The global skills gap is intensifying: 87% of organizations face current or expected skills gaps, with nearly 40% of job skills set to shift by 2030. Yet internal mobility remains flat despite massive investments. The solution: organizations must treat reskilling and internal mobility as an integrated career system, not an isolated learning program. Companies with high internal mobility retain employees 53% longer, save on recruitment costs, and build critical capabilities faster. Success requires HR to redirect recruiting capacity inward, leverage skills data strategically, and empower managers as talent enablers.

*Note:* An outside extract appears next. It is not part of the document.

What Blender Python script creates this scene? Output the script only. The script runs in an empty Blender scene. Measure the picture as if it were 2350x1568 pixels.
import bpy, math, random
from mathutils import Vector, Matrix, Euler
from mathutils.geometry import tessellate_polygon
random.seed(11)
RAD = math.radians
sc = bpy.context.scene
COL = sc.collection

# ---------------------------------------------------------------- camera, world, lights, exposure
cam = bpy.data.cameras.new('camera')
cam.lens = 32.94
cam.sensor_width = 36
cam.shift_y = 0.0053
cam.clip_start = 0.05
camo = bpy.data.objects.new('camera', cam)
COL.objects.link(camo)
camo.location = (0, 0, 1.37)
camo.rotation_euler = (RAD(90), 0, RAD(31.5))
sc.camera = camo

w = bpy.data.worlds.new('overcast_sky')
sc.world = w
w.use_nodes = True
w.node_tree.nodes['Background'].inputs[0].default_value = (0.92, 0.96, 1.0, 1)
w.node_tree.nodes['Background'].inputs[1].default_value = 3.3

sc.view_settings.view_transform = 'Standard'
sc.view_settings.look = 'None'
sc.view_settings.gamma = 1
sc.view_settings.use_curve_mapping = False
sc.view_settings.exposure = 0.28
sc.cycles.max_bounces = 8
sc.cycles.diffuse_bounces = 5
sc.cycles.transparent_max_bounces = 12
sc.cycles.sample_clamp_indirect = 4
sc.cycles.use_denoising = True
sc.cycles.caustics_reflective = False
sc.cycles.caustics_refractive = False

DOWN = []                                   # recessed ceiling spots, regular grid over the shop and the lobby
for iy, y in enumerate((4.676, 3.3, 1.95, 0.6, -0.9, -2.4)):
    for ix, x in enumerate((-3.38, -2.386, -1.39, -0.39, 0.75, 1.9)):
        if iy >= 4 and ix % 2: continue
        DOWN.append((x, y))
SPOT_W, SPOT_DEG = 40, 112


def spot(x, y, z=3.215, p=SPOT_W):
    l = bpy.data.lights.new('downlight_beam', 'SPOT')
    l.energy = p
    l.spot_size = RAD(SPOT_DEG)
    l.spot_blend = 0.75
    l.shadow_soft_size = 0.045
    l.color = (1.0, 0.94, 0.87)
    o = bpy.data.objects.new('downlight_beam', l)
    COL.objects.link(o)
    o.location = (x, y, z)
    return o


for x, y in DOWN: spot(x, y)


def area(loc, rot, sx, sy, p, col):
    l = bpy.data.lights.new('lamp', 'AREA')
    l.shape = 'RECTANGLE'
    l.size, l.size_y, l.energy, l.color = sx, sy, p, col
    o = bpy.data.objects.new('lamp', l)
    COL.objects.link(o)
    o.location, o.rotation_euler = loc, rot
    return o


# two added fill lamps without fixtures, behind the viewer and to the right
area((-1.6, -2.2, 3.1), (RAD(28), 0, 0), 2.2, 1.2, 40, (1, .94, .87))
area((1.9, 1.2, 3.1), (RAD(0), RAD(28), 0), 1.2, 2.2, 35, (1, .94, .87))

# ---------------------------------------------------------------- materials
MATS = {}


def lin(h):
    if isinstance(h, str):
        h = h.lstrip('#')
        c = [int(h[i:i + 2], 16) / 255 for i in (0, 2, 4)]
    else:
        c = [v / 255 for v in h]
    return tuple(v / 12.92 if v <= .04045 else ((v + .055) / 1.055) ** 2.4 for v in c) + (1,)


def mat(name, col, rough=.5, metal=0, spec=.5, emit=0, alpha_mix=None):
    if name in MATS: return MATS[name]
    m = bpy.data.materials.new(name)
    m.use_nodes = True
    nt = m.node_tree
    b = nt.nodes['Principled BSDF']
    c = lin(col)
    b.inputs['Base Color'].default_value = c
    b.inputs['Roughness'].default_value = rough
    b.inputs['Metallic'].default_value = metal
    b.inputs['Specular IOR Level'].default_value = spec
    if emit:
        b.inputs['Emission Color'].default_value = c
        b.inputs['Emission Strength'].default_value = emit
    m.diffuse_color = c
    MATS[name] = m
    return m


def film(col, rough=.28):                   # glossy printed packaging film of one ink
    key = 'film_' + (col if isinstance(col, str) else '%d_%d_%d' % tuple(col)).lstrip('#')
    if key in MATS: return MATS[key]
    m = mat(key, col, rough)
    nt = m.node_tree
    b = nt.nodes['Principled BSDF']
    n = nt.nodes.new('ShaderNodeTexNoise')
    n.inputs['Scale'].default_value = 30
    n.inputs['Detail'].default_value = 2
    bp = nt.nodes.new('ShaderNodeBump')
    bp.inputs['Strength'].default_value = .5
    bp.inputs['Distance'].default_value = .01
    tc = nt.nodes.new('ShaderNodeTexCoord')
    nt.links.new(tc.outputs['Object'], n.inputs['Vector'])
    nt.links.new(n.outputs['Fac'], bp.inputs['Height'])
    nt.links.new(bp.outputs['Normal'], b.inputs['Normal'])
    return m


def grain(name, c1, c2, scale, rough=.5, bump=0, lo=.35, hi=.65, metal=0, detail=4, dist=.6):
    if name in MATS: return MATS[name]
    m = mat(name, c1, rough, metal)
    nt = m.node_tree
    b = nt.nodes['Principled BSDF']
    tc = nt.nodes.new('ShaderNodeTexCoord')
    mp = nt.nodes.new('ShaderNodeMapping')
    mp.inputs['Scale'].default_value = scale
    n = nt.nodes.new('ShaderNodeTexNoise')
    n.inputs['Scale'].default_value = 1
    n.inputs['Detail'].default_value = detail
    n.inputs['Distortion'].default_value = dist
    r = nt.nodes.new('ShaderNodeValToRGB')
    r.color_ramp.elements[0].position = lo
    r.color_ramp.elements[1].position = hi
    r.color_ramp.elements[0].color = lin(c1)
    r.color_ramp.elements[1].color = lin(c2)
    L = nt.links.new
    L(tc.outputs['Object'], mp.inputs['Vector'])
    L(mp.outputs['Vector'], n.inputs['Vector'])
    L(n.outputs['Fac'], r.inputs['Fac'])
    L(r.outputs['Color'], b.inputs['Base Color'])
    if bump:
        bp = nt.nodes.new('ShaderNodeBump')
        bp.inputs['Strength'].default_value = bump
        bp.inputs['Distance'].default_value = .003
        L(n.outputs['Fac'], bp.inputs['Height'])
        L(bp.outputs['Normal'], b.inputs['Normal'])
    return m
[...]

The 87-Percent Gap: When Training Fails to Translate into Competence
According to the McKinsey Global Institute, 87% of organizations report existing or anticipated skills gaps—a figure that has remained stable for years. More alarming: nearly 40% of skills required in the workplace will shift by 2030, and 63% of employers already cite the skills gap as their greatest transformation obstacle.
Yet the problem isn't insufficient investment. U.S. companies alone spent $101.8 billion on employee training in the past twelve months. The catch: only 34% of organizations see more than half their workforce actively engaged in upskilling programs. Another 31% report genuine skill development in fewer than a quarter of their employees.